The five establishments attended a hearing with the Board of Selectmen and were given a warning, according to Kularski, because the owners were proactive in sending their employees to training for intervention procedures.

“The Police Department was happy with the response it got from those that failed,” he said. “Before the hearing each of the businesses set some sort of proactive action to either train or set up the training for their employees. Some even went as far as letting the employees go that caused the noncompliance.”

Kularski will use kids under the age of 21 from local high schools, Mount Wachusett Community College and even friends’ children for the stings.

“There is no trickery involved,” he said. “We use someone who looks 21, but not someone who’s bald or anything like that. They won’t show fake IDs either. There is zero trickery.”

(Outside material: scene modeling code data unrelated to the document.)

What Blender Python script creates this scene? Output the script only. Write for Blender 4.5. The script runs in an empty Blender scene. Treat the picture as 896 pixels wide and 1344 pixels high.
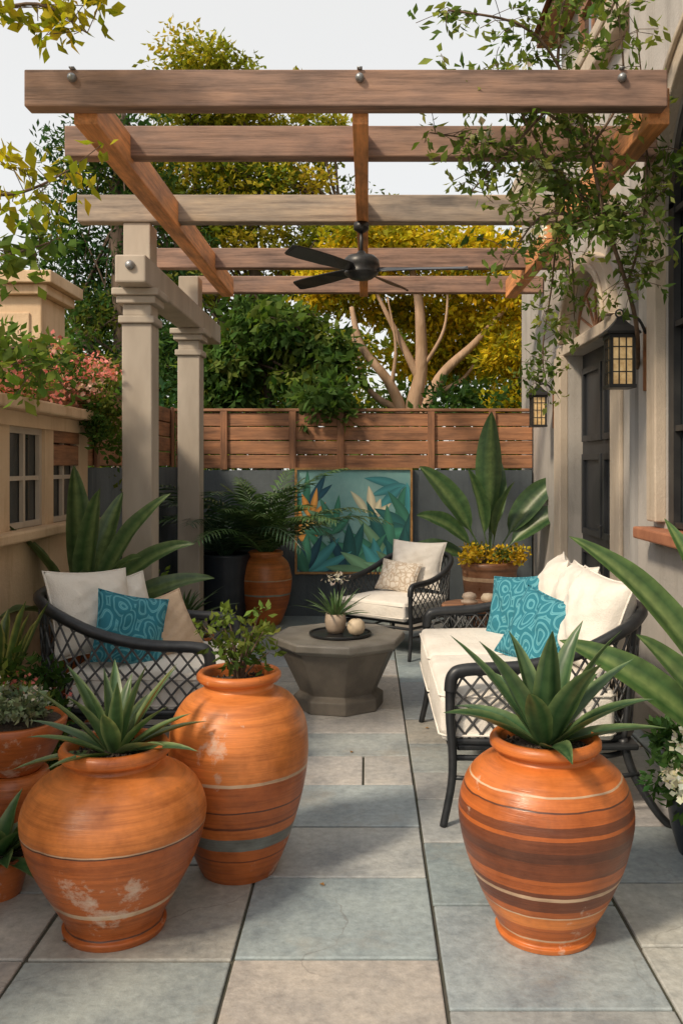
import bpy, math, random
import numpy as np
from mathutils import Vector, Matrix, Euler
random.seed(7); np.random.seed(7)
R=math.radians
scene=bpy.context.scene

# ---------------------------------------------------------------- materials
def new_mat(name):
    m=bpy.data.materials.new(name); m.use_nodes=True
    nt=m.node_tree; b=nt.nodes['Principled BSDF']
    return m,nt,b
def N(nt,t,**k):
    n=nt.nodes.new(t)
    for a,v in k.items(): setattr(n,a,v)
    return n
def coords(nt,scale=(1,1,1)):
    tc=N(nt,'ShaderNodeTexCoord'); mp=N(nt,'ShaderNodeMapping')
    mp.inputs['Scale'].default_value=scale
    nt.links.new(tc.outputs['Object'],mp.inputs['Vector'])
    return mp.outputs['Vector']
def noise(nt,vec,scale,detail=4,rough=.6):
    n=N(nt,'ShaderNodeTexNoise'); n.inputs['Scale'].default_value=scale
    n.inputs['Detail'].default_value=min(detail,5); n.inputs['Roughness'].default_value=rough
    nt.links.new(vec,n.inputs['Vector']); return n.outputs['Fac']
def ramp(nt,fac,stops,interp='LINEAR'):
    r=N(nt,'ShaderNodeValToRGB'); r.color_ramp.interpolation=interp
    e=r.color_ramp.elements
    while len(e)<len(stops): e.new(.5)
    for i,(p,c) in enumerate(stops):
        e[i].position=p; e[i].color=(*c,1) if len(c)==3 else c
    nt.links.new(fac,r.inputs['Fac']); return r.outputs['Color']
def mix(nt,f,a,b,mode='MIX'):
    m=N(nt,'ShaderNodeMix',data_type='RGBA',blend_type=mode)
    for s,v in ((0,f),(6,a),(7,b)):
        if isinstance(v,(float,int)): m.inputs[s].default_value=v
        elif isinstance(v,tuple): m.inputs[s].default_value=(*v,1) if len(v)==3 else v
        else: nt.links.new(v,m.inputs[s])
    return m.outputs[2]
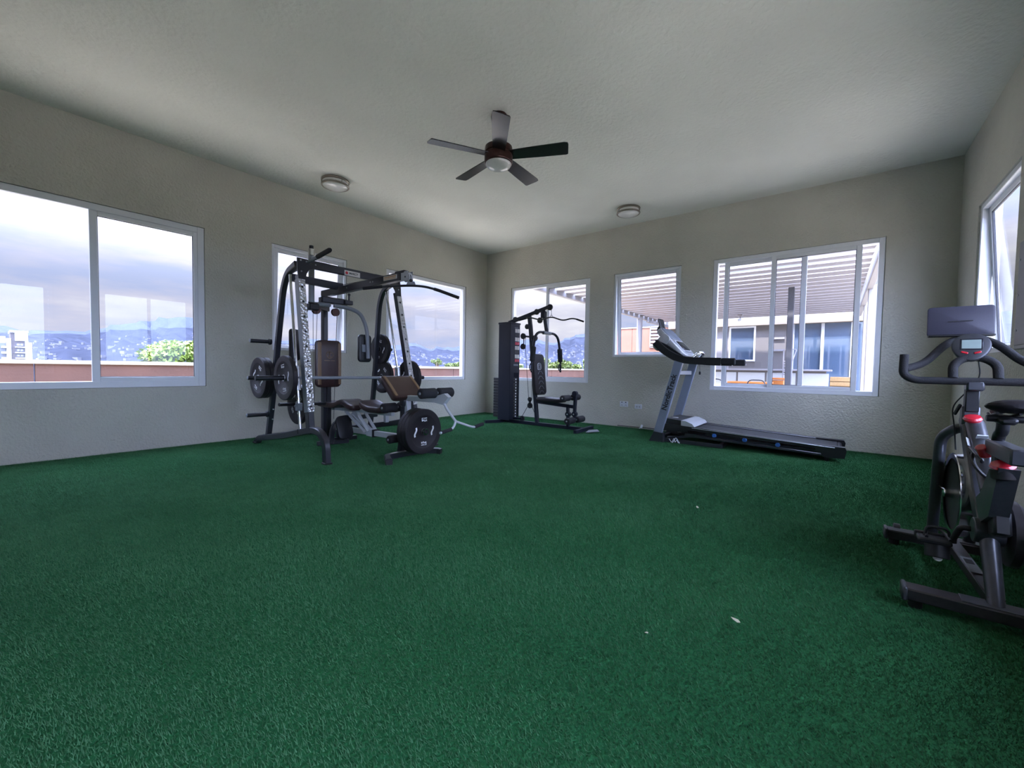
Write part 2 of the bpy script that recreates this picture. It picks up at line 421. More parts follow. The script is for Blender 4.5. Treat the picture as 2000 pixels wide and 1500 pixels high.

Each of the “underage operatives” will have their pictures taken before and after the stings to ensure no alterations were made to their appearance.

The town, which is only nine square miles, has a total of 15 establishments that sell alcoholic beverages. Eight of those establishments are considered “pouring” because they can serve on their premises.

The underage operatives will walk into the establishment and attempt to purchase an alcoholic beverage with or without a license to ensure compliance.

“In a pouring establishment, as soon as they serve the drink, even of it’s not paid for, it’s not in compliance,” said Kularski.

The underage operatives have to take a breathalyzer test before beginning the stings and will be given another at the conclusion of the stings. They are required to sign an agreement explaining they’re not members of the Police Department, and they’re not allowed to say they represent the department.

If the establishment is found not to be in compliance, Kularski will approach the employees who failed the test and give them the notice of the violation and let them know they will be receiving correspondence from the Board of Selectmen for a hearing.

The board will decide on the punishment, said town administrator Shaun Suhoski, including revoking licenses depending on the situation.